- _Raw data_
********

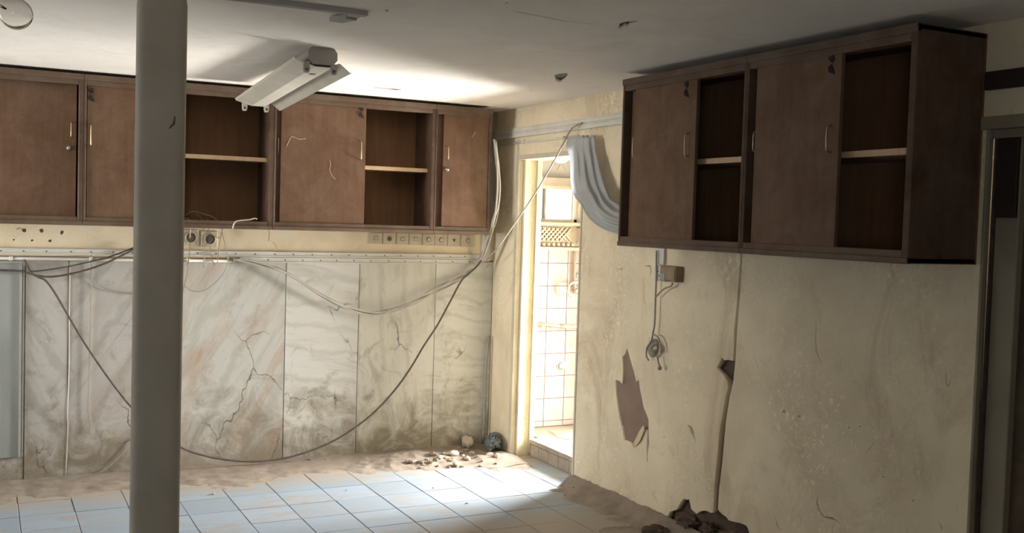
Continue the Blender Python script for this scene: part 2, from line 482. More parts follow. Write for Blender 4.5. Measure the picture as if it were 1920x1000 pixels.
# ---- floor with its tiles
fb = MB().box((ROOMX0 - .1, ROOMY0 - .1, -.12), (T, .1, -.010))
floor = tag(obj('floor', fb, M['grout']), kind='structure')
TX, TY, JO = .2625, .2695, .0035
xs0, ys0 = -.104, -.170
tm = MB().box((-TX / 2 + JO / 2, -TY / 2 + JO / 2, -.0105), (TX / 2 - JO / 2, TY / 2 - JO / 2, 0), .0018)
me_tile = bpy.data.meshes.new('tile'); bmesh.ops.recalc_face_normals(tm.bm, faces=tm.bm.faces); tm.bm.to_mesh(me_tile); tm.bm.free()
me_tile.materials.append(M['tile'])
fo = origin_of(floor)
for i in range(-1, 16):
    for j in range(-1, 15):
        x = xs0 - (i + .5) * TX; y = ys0 - (j + .5) * TY
        if y > .02 or x > .15: continue
        o = bpy.data.objects.new('tile', me_tile); o.parent = floor
        o.location = Vector((x, y, random.uniform(-.0012, .0012))) - fo
        o.rotation_euler = (random.uniform(-.003, .003), random.uniform(-.003, .003), random.uniform(-.004, .004))
        COL.objects.link(o)
fx = MB()
fx.box((ROOMX0, ROOMY0, -.0105), (xs0 - 16 * TX, 0, -.001)); fx.box((xs0 - 16 * TX, ROOMY0, -.0105), (0, ys0 - 15 * TY, -.001))
obj('floor_slab', fx, M['tile'], floor)

# ---- ceiling: a plaster layer with its broken holes and slits, and the rough slab behind it
def pix2(poly, f, a, b):
    out = []
    for p in poly:
        q = f(*p); out.append((q[a], q[b]))
    return out
holes = [
    [(1159, 50), (1163, 44), (1172, 41), (1182, 40), (1194, 39), (1199, 42), (1192, 46), (1180, 48), (1176, 51), (1170, 49), (1163, 54)],
    [(1039, 141), (1050, 138), (1063, 137), (1066, 142), (1060, 150), (1050, 154), (1042, 151)],
    slit([(690, 164), (705, 165), (722, 166), (740, 168), (752, 168.5)], 3.0),
    [(721, 19), (727, 18), (729, 22), (724, 22.5)], [(944, 6), (950, 4), (957, 3.5), (950, 7)],
    slit([(441, 122), (444, 117), (470, 118), (500, 118)], 1.4),
    slit([(960, 20), (985, 25), (1020, 32), (1055, 39), (1088, 43)], 1.6),  # narrow slit standing in for the faint shadow of a plaster ridge
    slit([(1088, 43), (1105, 45), (1128, 47)], 1.0), slit([(1077, 4), (1077, 26)], 1.0), slit([(925, 110), (926, 158)], 1.0),
    slit([(1021, 95), (1021, 155)], .9), slit([(1060, 104), (1064, 113), (1078, 114)], .9), slit([(993, 160), (994, 172), (1010, 172)], .9),
]
outl = [(ROOMX0, 0.0), (0.0, 0.0), (0.0, ROOMY0), (ROOMX0, ROOMY0)]
ceil = sheet('ceiling', [outl] + [pix2(h, CE, 0, 1) for h in holes], lambda a, b, d: Vector((a, b, H + d)), .018, M['ceiling'])
tag(ceil, kind='structure')
obj('ceiling_slab', MB().box((ROOMX0 - .1, ROOMY0 - .1, H + .018), (T, .1, H + .14)), M['ceiling_core'], ceil)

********

Transcribe the full listing above exactly, with the images removed.

Continue the Blender Python script for this scene: part 2, from line 482. More parts follow. Write for Blender 4.5. Measure the picture as if it were 1920x1000 pixels.
# ---- floor with its tiles
fb = MB().box((ROOMX0 - .1, ROOMY0 - .1, -.12), (T, .1, -.010))
floor = tag(obj('floor', fb, M['grout']), kind='structure')
TX, TY, JO = .2625, .2695, .0035
xs0, ys0 = -.104, -.170
tm = MB().box((-TX / 2 + JO / 2, -TY / 2 + JO / 2, -.0105), (TX / 2 - JO / 2, TY / 2 - JO / 2, 0), .0018)
me_tile = bpy.data.meshes.new('tile'); bmesh.ops.recalc_face_normals(tm.bm, faces=tm.bm.faces); tm.bm.to_mesh(me_tile); tm.bm.free()
me_tile.materials.append(M['tile'])
fo = origin_of(floor)
for i in range(-1, 16):
    for j in range(-1, 15):
        x = xs0 - (i + .5) * TX; y = ys0 - (j + .5) * TY
        if y > .02 or x > .15: continue
        o = bpy.data.objects.new('tile', me_tile); o.parent = floor
        o.location = Vector((x, y, random.uniform(-.0012, .0012))) - fo
        o.rotation_euler = (random.uniform(-.003, .003), random.uniform(-.003, .003), random.uniform(-.004, .004))
        COL.objects.link(o)
fx = MB()
fx.box((ROOMX0, ROOMY0, -.0105), (xs0 - 16 * TX, 0, -.001)); fx.box((xs0 - 16 * TX, ROOMY0, -.0105), (0, ys0 - 15 * TY, -.001))
obj('floor_slab', fx, M['tile'], floor)

# ---- ceiling: a plaster layer with its broken holes and slits, and the rough slab behind it
def pix2(poly, f, a, b):
    out = []
    for p in poly:
        q = f(*p); out.append((q[a], q[b]))
    return out
holes = [
    [(1159, 50), (1163, 44), (1172, 41), (1182, 40), (1194, 39), (1199, 42), (1192, 46), (1180, 48), (1176, 51), (1170, 49), (1163, 54)],
    [(1039, 141), (1050, 138), (1063, 137), (1066, 142), (1060, 150), (1050, 154), (1042, 151)],
    slit([(690, 164), (705, 165), (722, 166), (740, 168), (752, 168.5)], 3.0),
    [(721, 19), (727, 18), (729, 22), (724, 22.5)], [(944, 6), (950, 4), (957, 3.5), (950, 7)],
    slit([(441, 122), (444, 117), (470, 118), (500, 118)], 1.4),
    slit([(960, 20), (985, 25), (1020, 32), (1055, 39), (1088, 43)], 1.6),  # narrow slit standing in for the faint shadow of a plaster ridge
    slit([(1088, 43), (1105, 45), (1128, 47)], 1.0), slit([(1077, 4), (1077, 26)], 1.0), slit([(925, 110), (926, 158)], 1.0),
    slit([(1021, 95), (1021, 155)], .9), slit([(1060, 104), (1064, 113), (1078, 114)], .9), slit([(993, 160), (994, 172), (1010, 172)], .9),
]
outl = [(ROOMX0, 0.0), (0.0, 0.0), (0.0, ROOMY0), (ROOMX0, ROOMY0)]
ceil = sheet('ceiling', [outl] + [pix2(h, CE, 0, 1) for h in holes], lambda a, b, d: Vector((a, b, H + d)), .018, M['ceiling'])
tag(ceil, kind='structure')
obj('ceiling_slab', MB().box((ROOMX0 - .1, ROOMY0 - .1, H + .018), (T, .1, H + .14)), M['ceiling_core'], ceil)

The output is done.